Colorado Luis has been following the use and abuse of our western rangelands. While I haven't had time yet to digest the whole issue, I thought I'd point out the latest story he links to:

Ranchers Applaud Grazing Proposal

The Bush administration plans to make it easier to graze livestock on 160 million acres of Western lands, cheering ranchers who want less interference from the government and environmentalists.

... "We regard ranchers as stewards of public lands," said Tom Gorey, a spokesman for the Bureau of Land Management. "The proposed rules are going to give us a better ability to work cooperatively" with livestock owners.

... The new rules would make BLM staffers monitor range damage before changing lease terms, reduce public participation in many decisions, and eliminate the public's ability to challenge agency findings on endangered-species issues.
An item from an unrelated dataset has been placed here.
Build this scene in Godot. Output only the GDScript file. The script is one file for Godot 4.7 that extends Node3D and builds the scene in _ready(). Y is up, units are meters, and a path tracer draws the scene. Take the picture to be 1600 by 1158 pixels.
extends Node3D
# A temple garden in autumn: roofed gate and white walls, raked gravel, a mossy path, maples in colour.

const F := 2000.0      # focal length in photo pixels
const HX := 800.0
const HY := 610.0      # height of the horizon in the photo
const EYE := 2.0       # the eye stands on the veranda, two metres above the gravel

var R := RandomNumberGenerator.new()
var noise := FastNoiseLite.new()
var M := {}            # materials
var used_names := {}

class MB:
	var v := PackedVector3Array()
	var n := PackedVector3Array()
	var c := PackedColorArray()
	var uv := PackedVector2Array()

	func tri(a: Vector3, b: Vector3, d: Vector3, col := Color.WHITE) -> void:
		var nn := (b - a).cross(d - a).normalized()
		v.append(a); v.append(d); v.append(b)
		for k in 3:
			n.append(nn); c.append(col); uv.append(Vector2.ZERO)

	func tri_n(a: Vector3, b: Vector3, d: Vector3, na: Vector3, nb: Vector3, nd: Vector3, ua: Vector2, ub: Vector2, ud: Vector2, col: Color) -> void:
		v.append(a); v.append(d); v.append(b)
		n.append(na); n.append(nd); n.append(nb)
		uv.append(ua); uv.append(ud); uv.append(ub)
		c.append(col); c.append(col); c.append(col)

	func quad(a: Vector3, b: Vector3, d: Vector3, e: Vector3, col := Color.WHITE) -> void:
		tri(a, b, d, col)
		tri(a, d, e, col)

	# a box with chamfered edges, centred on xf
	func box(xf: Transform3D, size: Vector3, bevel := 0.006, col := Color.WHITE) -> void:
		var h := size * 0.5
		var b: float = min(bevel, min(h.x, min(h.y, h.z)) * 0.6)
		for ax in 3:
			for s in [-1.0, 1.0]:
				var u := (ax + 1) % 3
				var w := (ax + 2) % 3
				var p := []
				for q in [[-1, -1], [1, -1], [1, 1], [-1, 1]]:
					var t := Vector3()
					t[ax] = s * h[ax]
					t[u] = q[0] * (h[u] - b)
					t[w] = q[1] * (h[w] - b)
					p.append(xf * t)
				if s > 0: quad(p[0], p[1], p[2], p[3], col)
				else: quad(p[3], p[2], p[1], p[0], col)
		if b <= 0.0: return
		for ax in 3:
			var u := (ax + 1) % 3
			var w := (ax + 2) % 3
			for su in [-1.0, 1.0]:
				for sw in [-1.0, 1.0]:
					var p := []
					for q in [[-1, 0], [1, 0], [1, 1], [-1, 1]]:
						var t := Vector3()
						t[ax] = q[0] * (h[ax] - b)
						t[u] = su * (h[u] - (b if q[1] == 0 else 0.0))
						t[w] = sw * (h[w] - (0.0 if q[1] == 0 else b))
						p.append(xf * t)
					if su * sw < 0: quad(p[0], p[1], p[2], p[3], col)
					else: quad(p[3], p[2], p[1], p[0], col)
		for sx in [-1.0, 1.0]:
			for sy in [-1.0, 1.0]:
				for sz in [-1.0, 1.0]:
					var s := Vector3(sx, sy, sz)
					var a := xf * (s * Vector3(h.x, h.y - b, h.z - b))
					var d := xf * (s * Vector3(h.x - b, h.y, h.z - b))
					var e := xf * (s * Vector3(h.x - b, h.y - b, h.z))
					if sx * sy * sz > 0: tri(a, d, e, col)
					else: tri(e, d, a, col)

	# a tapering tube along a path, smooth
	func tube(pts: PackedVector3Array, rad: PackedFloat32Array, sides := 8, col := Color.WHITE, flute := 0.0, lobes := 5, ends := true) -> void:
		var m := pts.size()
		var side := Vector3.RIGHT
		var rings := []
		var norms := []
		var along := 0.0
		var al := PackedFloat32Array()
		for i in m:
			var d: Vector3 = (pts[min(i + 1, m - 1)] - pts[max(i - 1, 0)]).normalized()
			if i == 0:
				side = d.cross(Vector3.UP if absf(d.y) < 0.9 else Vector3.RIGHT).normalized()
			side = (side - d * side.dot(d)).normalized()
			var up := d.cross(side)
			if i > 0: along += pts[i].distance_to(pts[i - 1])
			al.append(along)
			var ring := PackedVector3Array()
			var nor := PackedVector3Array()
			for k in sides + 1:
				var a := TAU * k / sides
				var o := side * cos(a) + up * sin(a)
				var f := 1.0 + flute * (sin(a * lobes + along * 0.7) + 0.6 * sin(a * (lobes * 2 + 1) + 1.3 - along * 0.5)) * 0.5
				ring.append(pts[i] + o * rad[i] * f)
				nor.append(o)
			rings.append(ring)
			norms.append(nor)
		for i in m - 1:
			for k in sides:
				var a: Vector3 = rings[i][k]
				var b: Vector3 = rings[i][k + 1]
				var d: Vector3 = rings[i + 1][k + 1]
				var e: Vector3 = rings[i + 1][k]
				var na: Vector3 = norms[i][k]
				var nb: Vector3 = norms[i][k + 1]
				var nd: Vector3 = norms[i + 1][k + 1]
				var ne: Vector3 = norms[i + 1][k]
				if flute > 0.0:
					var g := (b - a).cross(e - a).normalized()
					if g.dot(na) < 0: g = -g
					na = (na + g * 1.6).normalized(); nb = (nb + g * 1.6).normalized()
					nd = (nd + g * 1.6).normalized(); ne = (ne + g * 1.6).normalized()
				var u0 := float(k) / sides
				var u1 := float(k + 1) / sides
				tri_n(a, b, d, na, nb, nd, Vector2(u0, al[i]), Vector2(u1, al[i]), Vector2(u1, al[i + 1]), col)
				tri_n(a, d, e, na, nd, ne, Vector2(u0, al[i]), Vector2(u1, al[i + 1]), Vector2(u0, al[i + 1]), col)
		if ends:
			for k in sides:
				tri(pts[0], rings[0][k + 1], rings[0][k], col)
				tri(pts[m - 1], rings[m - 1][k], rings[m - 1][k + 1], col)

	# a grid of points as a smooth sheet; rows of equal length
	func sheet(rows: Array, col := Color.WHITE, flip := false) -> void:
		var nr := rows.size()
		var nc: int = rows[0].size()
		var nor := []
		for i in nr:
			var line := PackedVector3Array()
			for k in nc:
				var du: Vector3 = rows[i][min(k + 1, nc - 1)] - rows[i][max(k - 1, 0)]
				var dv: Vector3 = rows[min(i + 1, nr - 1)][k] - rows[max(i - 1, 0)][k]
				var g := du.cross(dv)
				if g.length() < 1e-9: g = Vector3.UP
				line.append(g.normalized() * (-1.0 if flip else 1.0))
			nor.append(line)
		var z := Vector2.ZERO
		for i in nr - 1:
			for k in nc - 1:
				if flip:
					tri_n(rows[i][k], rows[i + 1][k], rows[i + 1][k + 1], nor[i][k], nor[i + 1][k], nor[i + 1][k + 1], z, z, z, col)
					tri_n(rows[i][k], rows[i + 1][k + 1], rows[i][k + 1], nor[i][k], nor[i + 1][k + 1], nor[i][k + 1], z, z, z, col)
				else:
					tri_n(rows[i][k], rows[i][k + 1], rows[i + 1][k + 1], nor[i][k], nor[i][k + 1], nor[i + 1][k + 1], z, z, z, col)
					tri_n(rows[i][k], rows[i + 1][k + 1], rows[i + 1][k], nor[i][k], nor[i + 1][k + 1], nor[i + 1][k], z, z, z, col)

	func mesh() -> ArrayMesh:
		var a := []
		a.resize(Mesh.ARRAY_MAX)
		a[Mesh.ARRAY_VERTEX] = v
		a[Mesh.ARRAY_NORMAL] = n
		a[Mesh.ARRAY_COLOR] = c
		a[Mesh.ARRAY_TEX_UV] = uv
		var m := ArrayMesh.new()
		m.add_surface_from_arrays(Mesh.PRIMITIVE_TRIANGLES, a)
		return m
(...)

Ranchers would be given partial ownership of improvements, such as fences and water tanks, that they make to rangeland.

The philosophy behind this rule change reminds me a lot of the Healthy Forests Initiative. In both cases, extractive industry is propped up by subsidies drawn from federally-controlled lands*. But rather than espousing outright privatization, the change is made under the rubric of supporting communities (dependent on ranching or logging), streamlining a process bogged down with red tape (due to environmentalist meddling), and serving conservation ends (preventing environmentally destructive fires or slowing urban sprawl). In both cases public input is limited and business is enlisted as the agent of land preservation. Luis is right that this move helps to shore up Bush's support among ranchers, who were angry over what we might call the Healthy Mining and Fossil Fuel Drilling Initiative. But it also clearly follows from a definite philosophy about how government and business should support each other -- i.e., that government should claim to be seeking the help of business while giving business a big boost.

*Note to self: Check to see whether these changes apply to Native American trust lands.